— BEGIN Collected data —

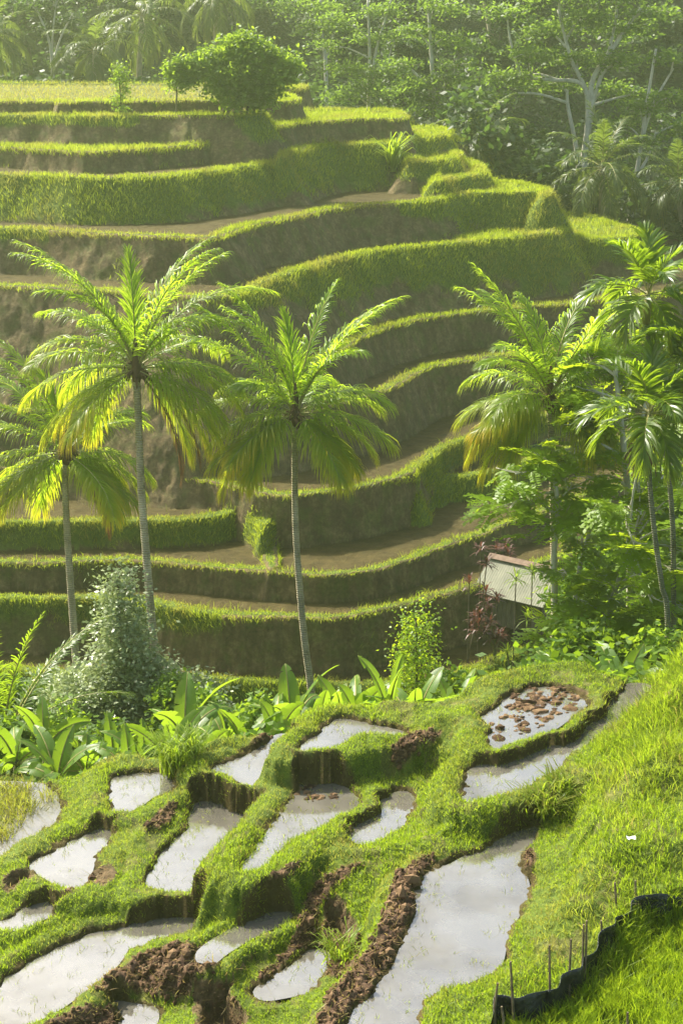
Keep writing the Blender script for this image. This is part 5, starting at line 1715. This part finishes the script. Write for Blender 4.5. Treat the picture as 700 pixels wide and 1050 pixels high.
tg = unit(np.gradient(fpt, axis=0)); sdv = unit(np.cross(tg, [0, 0, 1.0]))
ln = np.concatenate([[0], np.cumsum(np.linalg.norm(np.diff(fpt, axis=0), axis=1))])
rows = []
for k in range(nrow):
    f = k / (nrow - 1)
    hh = 0.50 + .05 * np.sin(ln * 5.2) + .05 * (vnoise(ln * 2.2, 0 * ln, 0, 5) - .5)
    wave = .035 * np.sin(ln * 11 + f * 2) * (0.4 + f) + .07 * (vnoise(ln * 4, f * 1.5 + 0 * ln, 0, 8) - .5)
    gz = ground_z(fpt[:, 0], fpt[:, 1])
    rows.append(np.stack([fpt[:, 0] + sdv[:, 0] * (wave + .05 * f), fpt[:, 1] + sdv[:, 1] * (wave + .05 * f), np.minimum(gz, fpt[:, 2] + .05) - .06 + hh * f], -1) - fo)
V = np.concatenate(rows); n = len(fpt)
sb = MB()
faces = [(k * n + j, k * n + j + 1, (k + 1) * n + j + 1, (k + 1) * n + j) for k in range(nrow - 1) for j in range(n - 1)]
sb.add(V, faces)
sheet = sb.build("sheet", M_PLASTIC, fence, True)
sm = sheet.modifiers.new("thick", 'SOLIDIFY'); sm.thickness = .006
for (bx, by, tx, ty) in [(507, 1056, 510, 1008), (527, 1052, 523, 986), (514, 1060, 514, 1032), (564, 1032, 563, 969), (583, 1022, 585, 963), (598, 1008, 601, 944), (596, 1010, 598, 948), (615, 978, 616, 944), (632, 952, 630, 905), (650, 944, 651, 903), (690, 940, 690, 912), (643, 1066, 643, 1038)]:
    bpt = at_drop(bx, by, 12.95)
    tp = np.array(at_dist(tx, ty, bpt[1] + rf.uniform(-.05, .05)))
    kb = MB(); kb.tube(np.array([bpt - [0, 0, .12], (bpt + tp) / 2 + rf.normal(0, .008, 3), tp]) - fo, [.019, .017, .014], 6)
    kb.build("stake", M_STAKE, fence)

# scrap of white paper in the grass of the bank
t = NT("white_paper"); M_PAPER = t.finish(t.principled((.72, .72, .70), .7).outputs[0])
q = hit(646, 868)
pb = MB()
g0 = np.array([[(-.07 + .035 * i, -.05 + .033 * j, .10 + .05 * vnoise(i * .9, j * .8, 0, 4)) for i in range(5)] for j in range(4)]).reshape(-1, 3)
pb.add(np.concatenate([g0, g0 - [0, 0, .004]]), [(j * 5 + i, j * 5 + i + 1, j * 5 + i + 6, j * 5 + i + 5) for j in range(3) for i in range(4)] + [(20 + j * 5 + i, 20 + j * 5 + i + 5, 20 + j * 5 + i + 6, 20 + j * 5 + i + 1) for j in range(3) for i in range(4)])
o = pb.build("paper_scrap", M_PAPER, None, True, q)
tag(o, "small scrap of white paper lying in the grass of the right bank", "litter")

# ------------------------------------------------------------------ plants on the terraces
b = on_ground(249, 91.9, .2)
def m_at(D): return D / FPX * 1.02
L = px_lobes(b, 91.9, [(215, 62, 0, 17, 14), (240, 52, 0, 20, 14), (265, 56, 0, 20, 14), (290, 66, 0, 17, 12), (225, 82, -.4, 18, 14), (250, 76, -.6, 22, 16), (275, 82, -.4, 20, 14), (245, 98, -.5, 20, 12), (268, 100, -.3, 16, 10), (253, 42, 0, 12, 8), (205, 70, .3, 9, 9), (296, 74, .2, 11, 8)])
lobe_tree("terrace_tree", "broad bushy tree with many thin stems on the top terrace, the largest of three there", "tree", b, None, 0.10, L, 46, BROAD, 1.25, M_BUSH, M_BARK, 21, flat=.1, shell=.35, twigs=4,
          stems=[[np.array([x, 0, 0]), np.array([x * .9 + .1, 0, 1.2]), np.array([x * 1.4, 0.1, 3.0])] for x in (-.9, -.5, -.15, .2, .6, 1.0, -1.2)])
b = on_ground(181, 91.8, .2)
L = px_lobes(b, 91.8, [(176, 72, 0, 9, 9), (190, 70, 0, 10, 9), (183, 82, -.2, 12, 9), (194, 82, 0, 8, 8), (183, 64, 0, 7, 6)])
lobe_tree("terrace_tree", "small round tree on one thin trunk beside the broad bushy tree", "tree", b, [(0, 0, 0), (.03, 0, 1), (.1, 0, 2.2)], 0.06, L, 46, BROAD, 1.0, M_BUSH, M_BARK, 22, flat=.1, shell=.35, twigs=3)
b = on_ground(124, 91.6, .2)
L = px_lobes(b, 91.6, [(124, 72, 0, 8, 6), (122, 82, 0, 8, 7), (127, 92, 0, 6, 6), (121, 104, 0, 5, 7), (126, 115, 0, 5, 5)])
lobe_tree("terrace_tree", "slender little tree in front of the plateau's edge, the leftmost of three", "tree", b, [(0, 0, 0), (.03, 0, 1), (.0, 0, 2.6)], 0.05, L, 50, BROAD, 0.8, M_BUSH, M_BARK, 23, flat=.1, shell=.4, twigs=3)


def grass_clump(label, px, py, H, n, seed, wid=.05, spread=.5, mat=None, dry=.2):
    b = hit(px, py)
    r = np.random.default_rng(seed)
    k = np.arange(n)
    a = r.uniform(0, 6.28, n); ln = r.uniform(.1, spread, n)
    V = []
    d = unit(np.stack([np.cos(a) * ln, np.sin(a) * ln, np.ones(n)], -1))
    h = H * r.uniform(.55, 1.05, n)
    o = np.stack([r.normal(0, .12, n), r.normal(0, .1, n), np.full(n, -.05)], -1)
    out = np.stack([np.cos(a), np.sin(a), 0 * a], -1); s = np.stack([-np.sin(a), np.cos(a), 0 * a], -1) * wid * .5
    m = o + d * (h * .6)[:, None]; t = m + d * (h * .25)[:, None] + out * (h * .25)[:, None]; e = t + out * (h * .2)[:, None] - np.array([0, 0, 1]) * (h * .12)[:, None]
    V = np.stack([o - s, o + s, m - s, m + s, t - s * .7, t + s * .7, e], 1)
    mb = MB()
    for q in V: mb.add(q, [(0, 1, 3, 2), (2, 3, 5, 4), (4, 5, 6)], dry=dry * r.random())
    ob = mb.build("grass_clump", mat or M_RICE, None, True, b)
    tag(ob, label, "grass clump")


grass_clump("tall pale clump of cane grass on the bank below the upper right terrace", 402, 176, 2.6, 90, 1, .09, .6)
grass_clump("rank tuft of tall grass on the bund corner behind the stepped wall", 178, 792, .95, 170, 2, .022, .5, M_GRASS)
grass_clump("rank tuft of grass beside the pond's right end", 195, 778, .8, 130, 3, .02, .5, M_GRASS)
grass_clump("coarse grass tuft hanging over the big mirror like paddy's upper end", 556, 838, .7, 150, 4, .02, .8, M_GRASS, .5)
grass_clump("coarse arching grass tuft halfway up the right bank", 575, 815, .6, 130, 5, .02, .8, M_GRASS, .5)
grass_clump("grass tuft at the mouth of the dark hole beside the clods", 352, 985, .6, 110, 6, .02, .8, M_GRASS, .3)

# ------------------------------------------------------------------ forest behind
far_palms = [  # crown px, D, trunk foot px, crown radius m, seed, label
    ((97, 52), 127, 99, 4.0, 31, "hazy coconut palm with a dark round crown just behind the plateau at the left"),
    ((146, 14), 133, 143, 5.4, 32, "tall hazy coconut palm with long hanging fronds, second from the left behind the plateau"),
    ((222, -6), 138, 221, 4.6, 33, "hazy coconut palm with its crown cut off above the bushy tree"),
    ((-8, 34), 128, -6, 4.0, 34, "hazy coconut palm at the left edge, only its frond ends showing"),
    ((492, 152), 108, 488, 3.6, 35, "coconut palm with upright fronds behind the terraces' right shoulder"),
    ((617, 172), 104, 616, 4.4, 36, "coconut palm with drooping fronds behind the lowest right terrace"),
    ((694, 188), 106, 700, 4.0, 37, "coconut palm cut by the right edge below the forest"),
    ((488, -60), 140, 508, 4.6, 38, "leaning palm trunk rising out of view in the upper right forest"),
]
for (c, D, fx, Rr_, seed, lab) in far_palms:
    b = on_ground(fx, D, .3)
    top = np.array(at_dist(c[0], c[1], D)) - np.array(b)
    top[2] = max(top[2], 2.0)
    root = empty("coconut_palm", b); tag(root, lab, "palm tree")
    mb = MB(); pts = catmull([(0, 0, 0), top * np.array([.2, .2, .4]), top * np.array([.7, .7, .75]), top], False, 5)
    mb.tube(pts, np.linspace(.26, .17, len(pts)), 7); mb.build("trunk", M_PALMBARK, root, True)
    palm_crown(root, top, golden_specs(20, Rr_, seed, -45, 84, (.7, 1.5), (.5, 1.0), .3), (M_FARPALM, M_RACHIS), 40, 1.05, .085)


def far_tree(label, px, D, top, trunk, lobes, rad, seed, leaf=None, stems=None, dens=9.0, scale=1.0, tm=None):
    b = on_ground(px, D, .3)
    st = [[np.array([0, 0, 0])] + px_path(b, D, s) for s in stems]
    return lobe_tree("forest_tree", label, "tree", b, None, rad, px_lobes(b, D, lobes), dens, tm or FARFLAT, scale, leaf or M_ALBIZIA, M_PALEBARK, seed, flat=.5, shell=.5, twigs=5, stems=st)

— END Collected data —

The problem: Check each line above for the word "root", and copy the lines where it appears.

Exercise response:
    root = empty("coconut_palm", b); tag(root, lab, "palm tree")
    mb.tube(pts, np.linspace(.26, .17, len(pts)), 7); mb.build("trunk", M_PALMBARK, root, True)
    palm_crown(root, top, golden_specs(20, Rr_, seed, -45, 84, (.7, 1.5), (.5, 1.0), .3), (M_FARPALM, M_RACHIS), 40, 1.05, .085)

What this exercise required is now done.